Print the whole listing exactly.

======== DATASET EXCERPT ========

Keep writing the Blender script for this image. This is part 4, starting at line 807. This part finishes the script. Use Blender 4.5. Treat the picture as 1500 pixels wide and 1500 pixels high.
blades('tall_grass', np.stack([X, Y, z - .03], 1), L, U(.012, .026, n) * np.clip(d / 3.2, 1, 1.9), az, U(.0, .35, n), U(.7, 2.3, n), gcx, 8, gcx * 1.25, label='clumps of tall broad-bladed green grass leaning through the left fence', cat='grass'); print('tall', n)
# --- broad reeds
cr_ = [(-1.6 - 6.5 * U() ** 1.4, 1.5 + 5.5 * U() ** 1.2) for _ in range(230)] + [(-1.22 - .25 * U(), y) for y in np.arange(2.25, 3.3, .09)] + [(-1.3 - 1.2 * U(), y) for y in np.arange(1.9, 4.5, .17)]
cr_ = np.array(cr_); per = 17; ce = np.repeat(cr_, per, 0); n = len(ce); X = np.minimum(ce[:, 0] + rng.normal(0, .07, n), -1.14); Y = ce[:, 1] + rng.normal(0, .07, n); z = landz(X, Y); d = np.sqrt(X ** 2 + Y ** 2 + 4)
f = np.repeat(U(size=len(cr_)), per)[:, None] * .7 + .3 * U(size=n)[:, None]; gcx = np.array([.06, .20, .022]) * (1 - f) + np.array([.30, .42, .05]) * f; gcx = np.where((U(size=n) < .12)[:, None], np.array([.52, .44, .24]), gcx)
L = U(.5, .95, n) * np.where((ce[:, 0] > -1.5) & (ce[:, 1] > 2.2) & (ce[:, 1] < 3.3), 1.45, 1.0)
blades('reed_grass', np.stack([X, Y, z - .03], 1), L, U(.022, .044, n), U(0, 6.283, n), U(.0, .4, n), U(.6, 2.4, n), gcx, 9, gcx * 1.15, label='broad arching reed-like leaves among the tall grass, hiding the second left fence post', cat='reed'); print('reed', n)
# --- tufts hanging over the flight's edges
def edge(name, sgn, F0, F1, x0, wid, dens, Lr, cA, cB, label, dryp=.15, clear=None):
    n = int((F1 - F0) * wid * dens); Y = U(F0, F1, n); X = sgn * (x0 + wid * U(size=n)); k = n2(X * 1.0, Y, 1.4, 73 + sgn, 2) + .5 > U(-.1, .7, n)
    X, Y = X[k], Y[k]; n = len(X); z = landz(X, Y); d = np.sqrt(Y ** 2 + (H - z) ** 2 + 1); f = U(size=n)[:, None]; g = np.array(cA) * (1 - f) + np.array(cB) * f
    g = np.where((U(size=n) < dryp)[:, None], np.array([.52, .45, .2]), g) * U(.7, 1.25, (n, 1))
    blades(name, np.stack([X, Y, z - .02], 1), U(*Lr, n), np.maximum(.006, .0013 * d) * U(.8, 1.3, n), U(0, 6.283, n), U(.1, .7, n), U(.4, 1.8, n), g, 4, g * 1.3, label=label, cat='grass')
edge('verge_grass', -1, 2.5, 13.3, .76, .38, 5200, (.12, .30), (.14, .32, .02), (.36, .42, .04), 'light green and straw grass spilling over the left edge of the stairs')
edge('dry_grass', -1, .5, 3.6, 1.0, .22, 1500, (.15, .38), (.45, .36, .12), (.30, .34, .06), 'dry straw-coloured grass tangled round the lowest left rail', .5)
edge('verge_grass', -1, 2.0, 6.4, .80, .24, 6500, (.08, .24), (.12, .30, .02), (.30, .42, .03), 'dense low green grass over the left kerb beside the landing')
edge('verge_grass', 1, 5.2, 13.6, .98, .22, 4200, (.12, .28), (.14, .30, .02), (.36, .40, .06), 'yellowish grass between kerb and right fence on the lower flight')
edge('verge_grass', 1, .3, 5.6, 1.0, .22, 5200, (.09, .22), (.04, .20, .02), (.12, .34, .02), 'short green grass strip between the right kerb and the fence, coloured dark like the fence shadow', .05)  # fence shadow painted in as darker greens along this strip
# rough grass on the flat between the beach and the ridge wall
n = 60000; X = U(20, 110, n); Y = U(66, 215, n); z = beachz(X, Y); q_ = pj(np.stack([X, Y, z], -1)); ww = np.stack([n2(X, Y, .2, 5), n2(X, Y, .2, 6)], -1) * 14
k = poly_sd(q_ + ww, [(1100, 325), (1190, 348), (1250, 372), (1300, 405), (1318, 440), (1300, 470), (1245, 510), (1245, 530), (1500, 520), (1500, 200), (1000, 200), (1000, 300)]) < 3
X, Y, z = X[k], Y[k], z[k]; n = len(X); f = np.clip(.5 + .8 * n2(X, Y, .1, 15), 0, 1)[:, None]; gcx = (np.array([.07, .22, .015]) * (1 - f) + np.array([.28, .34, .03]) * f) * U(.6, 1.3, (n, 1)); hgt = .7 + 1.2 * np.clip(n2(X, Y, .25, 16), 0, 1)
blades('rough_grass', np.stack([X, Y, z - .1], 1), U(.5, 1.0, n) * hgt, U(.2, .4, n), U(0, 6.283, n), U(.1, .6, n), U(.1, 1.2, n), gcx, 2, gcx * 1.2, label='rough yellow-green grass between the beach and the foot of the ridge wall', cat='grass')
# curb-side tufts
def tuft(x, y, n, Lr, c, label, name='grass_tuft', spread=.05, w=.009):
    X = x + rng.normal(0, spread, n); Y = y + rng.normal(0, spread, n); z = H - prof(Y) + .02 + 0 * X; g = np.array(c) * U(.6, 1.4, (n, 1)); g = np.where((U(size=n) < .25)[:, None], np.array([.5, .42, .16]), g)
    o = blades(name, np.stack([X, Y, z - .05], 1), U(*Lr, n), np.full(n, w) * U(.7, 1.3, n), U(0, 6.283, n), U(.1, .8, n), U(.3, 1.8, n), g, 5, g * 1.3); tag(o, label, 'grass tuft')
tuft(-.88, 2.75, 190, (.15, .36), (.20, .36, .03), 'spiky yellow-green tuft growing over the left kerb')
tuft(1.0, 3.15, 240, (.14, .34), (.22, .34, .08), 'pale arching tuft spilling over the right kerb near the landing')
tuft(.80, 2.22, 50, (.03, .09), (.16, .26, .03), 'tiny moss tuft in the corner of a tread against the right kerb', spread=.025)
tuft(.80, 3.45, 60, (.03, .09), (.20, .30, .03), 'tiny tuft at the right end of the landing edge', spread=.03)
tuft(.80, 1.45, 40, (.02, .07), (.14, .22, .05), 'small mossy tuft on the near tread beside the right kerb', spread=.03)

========

*SOLUTION TO THE PROBLEM*
Keep writing the Blender script for this image. This is part 4, starting at line 807. This part finishes the script. Use Blender 4.5. Treat the picture as 1500 pixels wide and 1500 pixels high.
blades('tall_grass', np.stack([X, Y, z - .03], 1), L, U(.012, .026, n) * np.clip(d / 3.2, 1, 1.9), az, U(.0, .35, n), U(.7, 2.3, n), gcx, 8, gcx * 1.25, label='clumps of tall broad-bladed green grass leaning through the left fence', cat='grass'); print('tall', n)
# --- broad reeds
cr_ = [(-1.6 - 6.5 * U() ** 1.4, 1.5 + 5.5 * U() ** 1.2) for _ in range(230)] + [(-1.22 - .25 * U(), y) for y in np.arange(2.25, 3.3, .09)] + [(-1.3 - 1.2 * U(), y) for y in np.arange(1.9, 4.5, .17)]
cr_ = np.array(cr_); per = 17; ce = np.repeat(cr_, per, 0); n = len(ce); X = np.minimum(ce[:, 0] + rng.normal(0, .07, n), -1.14); Y = ce[:, 1] + rng.normal(0, .07, n); z = landz(X, Y); d = np.sqrt(X ** 2 + Y ** 2 + 4)
f = np.repeat(U(size=len(cr_)), per)[:, None] * .7 + .3 * U(size=n)[:, None]; gcx = np.array([.06, .20, .022]) * (1 - f) + np.array([.30, .42, .05]) * f; gcx = np.where((U(size=n) < .12)[:, None], np.array([.52, .44, .24]), gcx)
L = U(.5, .95, n) * np.where((ce[:, 0] > -1.5) & (ce[:, 1] > 2.2) & (ce[:, 1] < 3.3), 1.45, 1.0)
blades('reed_grass', np.stack([X, Y, z - .03], 1), L, U(.022, .044, n), U(0, 6.283, n), U(.0, .4, n), U(.6, 2.4, n), gcx, 9, gcx * 1.15, label='broad arching reed-like leaves among the tall grass, hiding the second left fence post', cat='reed'); print('reed', n)
# --- tufts hanging over the flight's edges
def edge(name, sgn, F0, F1, x0, wid, dens, Lr, cA, cB, label, dryp=.15, clear=None):
    n = int((F1 - F0) * wid * dens); Y = U(F0, F1, n); X = sgn * (x0 + wid * U(size=n)); k = n2(X * 1.0, Y, 1.4, 73 + sgn, 2) + .5 > U(-.1, .7, n)
    X, Y = X[k], Y[k]; n = len(X); z = landz(X, Y); d = np.sqrt(Y ** 2 + (H - z) ** 2 + 1); f = U(size=n)[:, None]; g = np.array(cA) * (1 - f) + np.array(cB) * f
    g = np.where((U(size=n) < dryp)[:, None], np.array([.52, .45, .2]), g) * U(.7, 1.25, (n, 1))
    blades(name, np.stack([X, Y, z - .02], 1), U(*Lr, n), np.maximum(.006, .0013 * d) * U(.8, 1.3, n), U(0, 6.283, n), U(.1, .7, n), U(.4, 1.8, n), g, 4, g * 1.3, label=label, cat='grass')
edge('verge_grass', -1, 2.5, 13.3, .76, .38, 5200, (.12, .30), (.14, .32, .02), (.36, .42, .04), 'light green and straw grass spilling over the left edge of the stairs')
edge('dry_grass', -1, .5, 3.6, 1.0, .22, 1500, (.15, .38), (.45, .36, .12), (.30, .34, .06), 'dry straw-coloured grass tangled round the lowest left rail', .5)
edge('verge_grass', -1, 2.0, 6.4, .80, .24, 6500, (.08, .24), (.12, .30, .02), (.30, .42, .03), 'dense low green grass over the left kerb beside the landing')
edge('verge_grass', 1, 5.2, 13.6, .98, .22, 4200, (.12, .28), (.14, .30, .02), (.36, .40, .06), 'yellowish grass between kerb and right fence on the lower flight')
edge('verge_grass', 1, .3, 5.6, 1.0, .22, 5200, (.09, .22), (.04, .20, .02), (.12, .34, .02), 'short green grass strip between the right kerb and the fence, coloured dark like the fence shadow', .05)  # fence shadow painted in as darker greens along this strip
# rough grass on the flat between the beach and the ridge wall
n = 60000; X = U(20, 110, n); Y = U(66, 215, n); z = beachz(X, Y); q_ = pj(np.stack([X, Y, z], -1)); ww = np.stack([n2(X, Y, .2, 5), n2(X, Y, .2, 6)], -1) * 14
k = poly_sd(q_ + ww, [(1100, 325), (1190, 348), (1250, 372), (1300, 405), (1318, 440), (1300, 470), (1245, 510), (1245, 530), (1500, 520), (1500, 200), (1000, 200), (1000, 300)]) < 3
X, Y, z = X[k], Y[k], z[k]; n = len(X); f = np.clip(.5 + .8 * n2(X, Y, .1, 15), 0, 1)[:, None]; gcx = (np.array([.07, .22, .015]) * (1 - f) + np.array([.28, .34, .03]) * f) * U(.6, 1.3, (n, 1)); hgt = .7 + 1.2 * np.clip(n2(X, Y, .25, 16), 0, 1)
blades('rough_grass', np.stack([X, Y, z - .1], 1), U(.5, 1.0, n) * hgt, U(.2, .4, n), U(0, 6.283, n), U(.1, .6, n), U(.1, 1.2, n), gcx, 2, gcx * 1.2, label='rough yellow-green grass between the beach and the foot of the ridge wall', cat='grass')
# curb-side tufts
def tuft(x, y, n, Lr, c, label, name='grass_tuft', spread=.05, w=.009):
    X = x + rng.normal(0, spread, n); Y = y + rng.normal(0, spread, n); z = H - prof(Y) + .02 + 0 * X; g = np.array(c) * U(.6, 1.4, (n, 1)); g = np.where((U(size=n) < .25)[:, None], np.array([.5, .42, .16]), g)
    o = blades(name, np.stack([X, Y, z - .05], 1), U(*Lr, n), np.full(n, w) * U(.7, 1.3, n), U(0, 6.283, n), U(.1, .8, n), U(.3, 1.8, n), g, 5, g * 1.3); tag(o, label, 'grass tuft')
tuft(-.88, 2.75, 190, (.15, .36), (.20, .36, .03), 'spiky yellow-green tuft growing over the left kerb')
tuft(1.0, 3.15, 240, (.14, .34), (.22, .34, .08), 'pale arching tuft spilling over the right kerb near the landing')
tuft(.80, 2.22, 50, (.03, .09), (.16, .26, .03), 'tiny moss tuft in the corner of a tread against the right kerb', spread=.025)
tuft(.80, 3.45, 60, (.03, .09), (.20, .30, .03), 'tiny tuft at the right end of the landing edge', spread=.03)
tuft(.80, 1.45, 40, (.02, .07), (.14, .22, .05), 'small mossy tuft on the near tread beside the right kerb', spread=.03)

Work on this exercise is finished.